To solve this problem, we can analyze the horizontal and vertical components of the ball's motion separately.
First, let's determine the time it takes for the ball to reach the wall. The horizontal component of the ball's velocity remains constant throughout its motion. The horizontal distance traveled is 10 m, and the initial horizontal velocity is given by:
Vx = V * cos(θ)
where V is the initial velocity (20.0 m/s) and θ is the angle of projection (65 degrees). Substituting the values:
Vx = 20.0 m/s * cos(65 degrees) Vx = 20.0 m/s * 0.42262 Vx ≈ 8.45 m/s
The time taken to cover the horizontal distance can be calculated using the equation:
time = distance / velocity
time = 10 m / 8.45 m/s time ≈ 1.18 s
Now let's determine the height at which the ball will strike the wall. The vertical motion can be analyzed using the equation:
y = y0 + Vy0 * t - (1/2) * g * t^2
where y is the vertical position, y0 is the initial vertical position (1.8 m), Vy0 is the initial vertical velocity, t is the time, and g is the acceleration due to gravity (approximately 9.8 m/s^2).

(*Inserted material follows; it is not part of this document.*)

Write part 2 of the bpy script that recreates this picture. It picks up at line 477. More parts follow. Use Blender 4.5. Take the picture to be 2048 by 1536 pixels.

The initial vertical velocity can be calculated using:
Vy0 = V * sin(θ)
Vy0 = 20.0 m/s * sin(65 degrees) Vy0 = 20.0 m/s * 0.90631 Vy0 ≈ 18.13 m/s
Substituting the values into the equation:
y = 1.8 m + 18.13 m/s * 1.18 s - (1/2) * 9.8 m/s^2 * (1.18 s)^2 y ≈ 1.8 m + 21.4 m - 6.19 m y ≈ 16.01 m
Therefore, the ball will strike the 20 m tall wall at a height of approximately 16.01 meters above the ground.